All that is simple. But it is not straightforward. She has to physically alter her weight by moving up or down. In Paris 2024, there are six boxing weight divisions in the women’s event. The ones affecting O’Rourke are the 66kg and 75kg categories.

Her world championship gold medal was won at light middleweight – 70kg – leaving her between two of the Olympic weights and a choice to shed weight to 66kg or gain weight to 75kg.

Complicating that is sister Aoife, who competes at 75kg and hopes to also compete for Ireland in Paris 2024.

Tall at 5′10′' Lisa will initially try to cut, not gain weight. She is the youngest of five sisters raised on their father’s farm in Roscommon and her thinking is clear. She will not move up into a weight division where she might have to fight against one of her siblings for a place on the Olympic team.

“I’ve always said the two of us will never be getting into the ring against each other and that’s a fact,” she says. “Mammy wouldn’t allow it anyway. We don’t think it would be right going that far – to fight each other.

“There is plenty of time. So, I’ll probably cut weight little by little and keep on top of it, see how the body is feeling. She’s 25 now and I’m 20. Yeah, it’s easier, when you are younger. She’d also have extra kilos to lose, if she was to drop. It makes sense for me to drop. I’m closer to the lower weight than she is.”

“I’ll definitely give her the go-ahead at 75kg for Paris. I won’t be going up there. There is a bit of talking. I talked to my coach [Mike Mongan of Olympic BC in Galway] because obviously he knows Aoife is up there, so we have talked about it.

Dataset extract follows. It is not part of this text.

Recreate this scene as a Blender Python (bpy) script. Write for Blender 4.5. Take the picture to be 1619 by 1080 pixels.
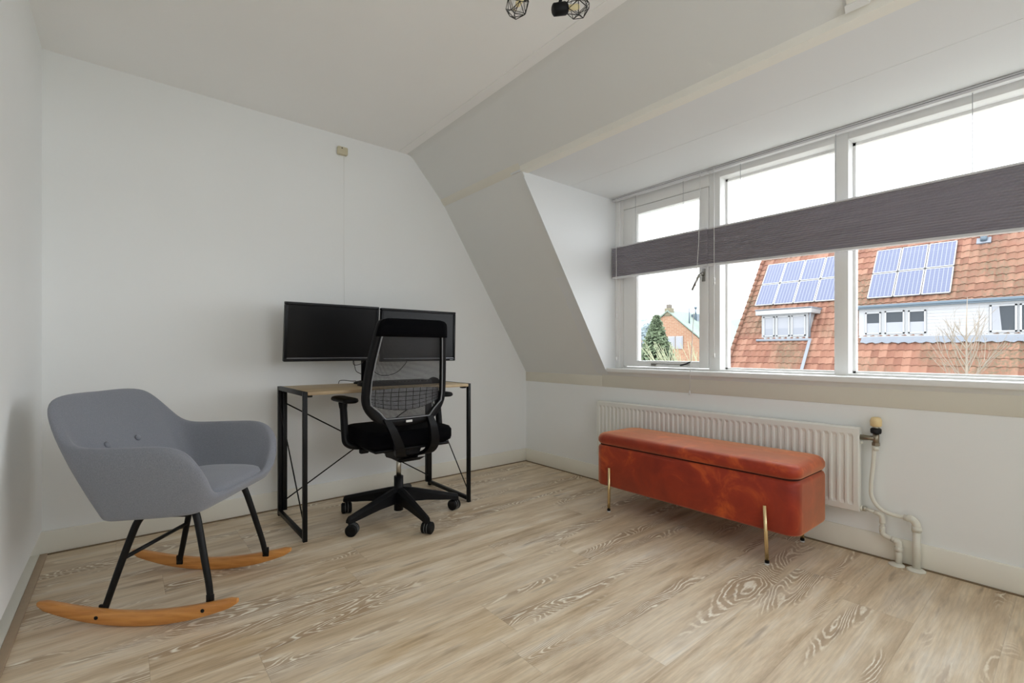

“I have said it to High Performance and they think it’s an option. If the option is there for 66kg why not try to take it? I’d have about four or five kilos to drop at the moment. I’ll do a few kilos and have tests, skin folds and that and take it from there. We’ll see.”

Broadhurst is also part of the equation. She too must move and could revert to 60kg for Paris. But that would mean challenging Kellie Harrington. Alternatively, she could also contest the 66kg division.

Tough decisions for a mass of ability and not just around ambitions for the Olympic Games. As O’Rourke blossomed in Turkey, Roscommon GAA looked on in joyous, bittersweet observance.

The more rounds she won in the Başakşehir Youth and Sports Facility, the greater the distance grew between her boxing and Gaelic football. Taylor left an international soccer career behind for boxing. Football, like O’Rourke’s desire to become a vet, will likely move further from reach.

She played in April when Roscommon won Division Three in the National Football league, Rosie Lennon scoring the winning free three minutes from time against Wexford.

“I would have always put boxing first,” she says. “Gaelic has been a big part of our family growing up so I don’t think I’d ever close the door on it.”

It was against the GAA background with her club Castlerea that boxing arrived serendipitously. It was never in the family until Aoife barrelled into the local club with friends for football fitness.

“Mam and dad were no go,” says O’Rourke. “They were saying ‘no, no.’ But Aoife kept going down. For a few months she’d go after school and she’d say ‘mammy pick me up at this time, I’m going.’

“She’d say to me ‘come on I know you’re going to like it’ and I’d say ‘no, no, no I’m not going to be able to stick this.’

“Then she brought me along a few months later and the two of us stuck at it. Yeah, it was because we were girls at the beginning. Mammy was being like a mother.”

She says that it is her personality to keep pushing. She is a gold medallist with wary confidence, the vigilance keeping her alive to what is possible now and what can prevent her next year of achieving an Olympic dream. Success and ambition will not be leaning on the gold medal, overbearance or vanity.

“Imagine being in an Olympic final,” she says daring to consider the idea. She has never met Taylor but remembers her at London 2012. Watching television with her mam and dad, an eight-year-old sensing the magic. But too young, she didn’t fully grasp the history of the win and the Bray lightweight altering perceptions.

“I never expected to get this high up,” she says never wanting to be the baddest ass in the room or the most quotable boxer in the draw. She doesn’t aspire to be a TikTok star, an internet sensation or to book a shift on Love Island.

“I know I’m a world champion,” she says. “But I’m not going out there big headed thinking I am going to beat them all again.”

A world champion. Speaking like a farmer’s daughters from Castlerea.